5. It may be fairly anticipated that, unless enjoined, respondent will repeat the acts and conduct set forth in Finding of Fact 4(g) above, or similar or like acts and conduct.

CONCLUSIONS OF LAW

1. This court has jurisdiction of the parties and of the subject matter of this proceeding, and under Sec. 10 (i) of the Act, as amended, 29 U.S.C. Sec. 160 (Í), is empowered to grant injunctive relief.

2. There is, and petitioner has, reasonable cause to believe:

(a) Respondent is a labor organization within the meaning of Sec. 2(5) of the Act, as amended, 29 U.S.C. Sec. 152(5).

(b) L-D is engaged in commerce or in an industry affecting commerce.

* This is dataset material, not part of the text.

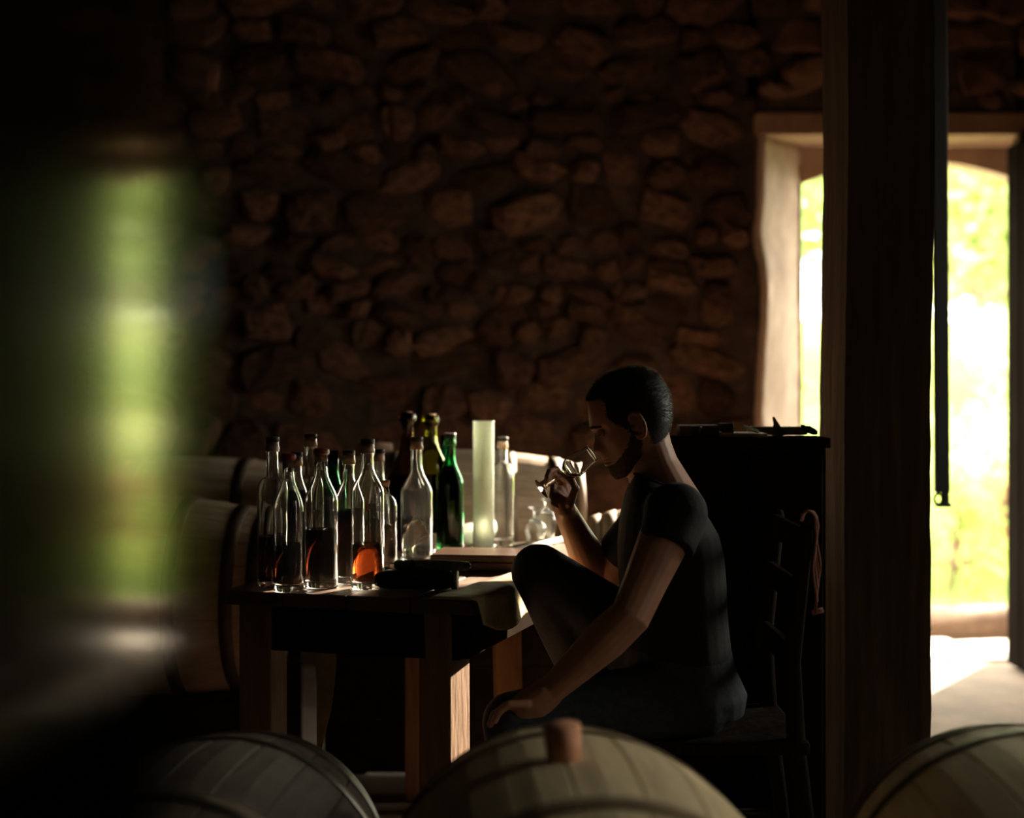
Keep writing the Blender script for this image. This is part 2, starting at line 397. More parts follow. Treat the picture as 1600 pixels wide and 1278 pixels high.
# ================================================================== BARRELS
STV = {}
def barrel(name, label, loc, yaw, L, rb, re, ms, mh, group, n=22, mhead=None, bung=None, roll=0.0, tilt=0.0, hoops=(.485, .40, .22)):
    root = empty(name, loc, 0, label, 'barrel', group); root.rotation_euler = (0, tilt, yaw)
    rf = lambda x: re+(rb-re)*(1-(2*x/L)**2)
    key = (L, rb, re, n, ms.name)
    if key not in STV:
        b = MB(); ha = math.pi/n-.0005/rb; rings = []; S = 10
        for i in range(S+1):
            x = -L/2+L*i/S; r = rf(x); ring = []
            for a, dr in ((-ha, -.022), (-ha, -.002), (-ha*.94, 0), (0, .0012), (ha*.94, 0), (ha, -.002), (ha, -.022)):
                ring.append(Vector((x, (r+dr)*math.sin(a), (r+dr)*math.cos(a))))
            rings.append(ring)
        b.rings(rings); me = b.mesh('stave'); me.materials.append(ms); STV[key] = me
    for i in range(n):
        o = bpy.data.objects.new('stave', STV[key]); C.objects.link(o); o.parent = root; o.rotation_euler = (roll+2*math.pi*i/n, 0, 0)
    for sgn in (-1, 1):
        for k, h in enumerate(hoops):
            xc = sgn*h*L; wd = .036 if k else .045; prof = []
            for dx, dr in ((-wd/2, .0), (-wd/2, .003), (wd/2, .003), (wd/2, .0)):
                xx = max(-L/2-.004, min(L/2+.004, xc+dx)); prof.append((rf(xx)+dr+.0012, xx))
            bb = MB(); bb.lathe(prof, 64, Matrix.Rotation(R(90), 4, 'Y'), True); bb.obj('hoop', mh, root, True)
        rr = rf(.47*L)-.02
        nb = 5
        for q in range(nb):
            y0 = -rr+2*rr*q/nb; y1 = -rr+2*rr*(q+1)/nb; poly = []
            ys = [y0+(y1-y0)*t/4 for t in range(5)]
            up = [(y+(.001 if t == 0 else -.001 if t == 4 else 0), math.sqrt(max(0, rr*rr-y*y))) for t, y in enumerate(ys)]
            poly = up+[(y, -zz) for y, zz in reversed(up)]
            vs = [(sgn*.455*L, y, zz) for y, zz in poly]+[(sgn*.475*L, y, zz) for y, zz in poly]; m_ = len(poly)
            bb = MB(); bb.add(vs, [tuple(range(m_)), tuple(range(m_, 2*m_))]+[(i, (i+1) % m_, (i+1) % m_+m_, i+m_) for i in range(m_)])
            bb.obj('head_board', mhead or ms, root)
    if bung:
        bb = MB(); bb.lathe([(0, -.03), (.024, -.03), (.0275, .045), (.025, .05), (0, .05)], 20, Matrix.Rotation(bung, 4, 'X') @ Matrix.Translation((0, 0, rb)))
        o = bb.obj('bung', M_bung, root, True); o['label'] = 'reddish wooden bung stopper'
    return root
G1 = 'foreground barrels'
barrel('barrel', 'pale oak barrel with a reddish bung, in front of the seated man', (.105, 2.22, .336), R(94), .94, .335, .275, M_stave, M_hoopwood, G1, bung=R(-5), roll=.05)
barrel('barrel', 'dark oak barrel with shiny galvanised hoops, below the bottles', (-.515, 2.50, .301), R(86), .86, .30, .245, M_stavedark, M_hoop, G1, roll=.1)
barrel('barrel', 'oak barrel at the right, in front of the doorway and oak post', (.83, 2.22, .336), R(88), .94, .335, .275, M_stave, M_hooprust, G1, roll=.02)
G2 = 'barrels stored along the back wall'
barrel('barrel', 'pale oak barrel behind the glass cylinder and tasting glass', (-.19, 4.93, .738), R(2), .82, .262, .215, M_stavepale, M_hoopwood, G2, roll=.03)
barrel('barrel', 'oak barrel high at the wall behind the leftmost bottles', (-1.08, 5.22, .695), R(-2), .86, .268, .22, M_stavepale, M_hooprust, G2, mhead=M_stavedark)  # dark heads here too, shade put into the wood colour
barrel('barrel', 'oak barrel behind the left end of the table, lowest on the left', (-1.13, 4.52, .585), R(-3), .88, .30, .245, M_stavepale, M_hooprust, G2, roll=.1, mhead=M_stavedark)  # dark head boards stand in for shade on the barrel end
barrel('barrel', 'small pale oak keg behind the raised forearm', (.535, 4.63, .655), R(-3), .60, .195, .15, M_stavepale, M_hoopwood, G2, n=18, roll=.08)
# racks below the stored barrels
def rail(label, x0, x1, y, z, legs):
    e = empty('barrel_rack', ((x0+x1)/2, y, 0), 0, label, 'rack', 'barrel racks')
    hw = (x1-x0)/2
    for q in range(3): boxo('shade_board', (-hw, -.165-.018, .01+(z-.02)*q/3), (hw, -.165, .006+(z-.02)*(q+1)/3), M_apron, e)  # dark boards added where only shade lies below the barrels
    for dy in (-.13, .13):
        boxo('rail', (-hw, dy-.035, z-.08), (hw, dy+.035, z), M_dark, e, bevel=.006)
        for lx in legs: boxo('leg', (lx-.04, dy-.035, 0), (lx+.04, dy+.035, z-.08), M_dark, e, bevel=.004)
rail('dark timber rack under the pale barrel behind the table', -.58, .20, 4.93, .516, (-.3, .3))
rail('dark timber rack under the left wall barrel', -1.47, -.69, 5.22, .467, (-.3, .3))
rail('low dark timber rack under the lower left barrel', -1.52, -.74, 4.52, .325, (-.3, .3))
rail('dark timber rack under the small keg', .30, .77, 4.63, .518, (-.18, .18))

# ================================================================== TABLE
TZ = .75
FL = Vector((-.65, 3.43)); TW, TL = .60, 1.20
ye = Vector((math.sin(R(17)), math.cos(R(17)))); xe = Vector((math.cos(R(17)), -math.sin(R(17))))
ct = FL+xe*TW/2+ye*TL/2
tb = empty('worktable', (ct.x, ct.y, 0), R(-17), 'dark old wooden worktable crowded with bottles', 'table')
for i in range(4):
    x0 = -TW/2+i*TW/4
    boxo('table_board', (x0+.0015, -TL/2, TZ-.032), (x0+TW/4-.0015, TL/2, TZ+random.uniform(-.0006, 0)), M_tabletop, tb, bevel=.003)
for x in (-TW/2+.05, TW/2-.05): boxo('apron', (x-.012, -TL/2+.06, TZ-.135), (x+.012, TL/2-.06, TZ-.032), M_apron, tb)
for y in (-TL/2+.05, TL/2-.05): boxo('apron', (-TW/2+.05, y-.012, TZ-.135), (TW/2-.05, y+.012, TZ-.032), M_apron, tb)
for sx in (-1, 1):
    for sy in (-1, 1):
        x, y = sx*(TW/2-.065), sy*(TL/2-.08)
        if sx > 0 and sy < 0: x -= .035
        o = boxo('leg', (-.04, -.045, 0), (.04, .045, TZ-.032), M_tableleg, tb, bevel=.004, j=.002); o.location = (x, y, 0)
        if sx > 0 and sy < 0: o.rotation_euler.z = R(-9)
def T(px, py):          # point on the table top seen at a pixel
    d = (CAMZ-TZ)*F/(py-HZ); return P(px, py, d)
def tl(px, py): d = (CAMZ-TZ)*F/(py-HZ); return d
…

(c) Respondent has engaged in unfair labor practices within the meaning of Sec. 8(b) (4) (i) and (ii), subparagraph (B), of the Act, supra, (cf. Woodwork Manufacturers v. NLRB, 386 U.S. 612, 644-646, 87 S.Ct. 1250, 18 L.Ed.2d 357 (1967)),* affecting commerce within the meaning of Sec. 2(6) and (7) of the Act, as amended, 29 U.S.C. Sec. 152(6) and (7), and a repetition of these practices will impair the policies of the Act as set forth in See. 1 thereof, as amended, 29 U.S.C. Sec. 151.

3. To preserve the issues for the orderly determination as provided in the Act, it is appropriate, just and proper that, pending the final disposition of the matters herein involved pending before the Board, respondent, its officers, rep*277resentatives, agents, servants, employees, attorneys, and all members or persons acting in concert or participation with it, be enjoined and restrained from the commission or repetition of the acts and conduct set forth in Finding of Fact 4 (g) above, acts or conduct in furtherance or support thereof, or like or related acts or conduct, the commission of which in the future is likely and may fairly be anticipated from the respondent’s acts and conduct in the past.

An appropriate order will be entered.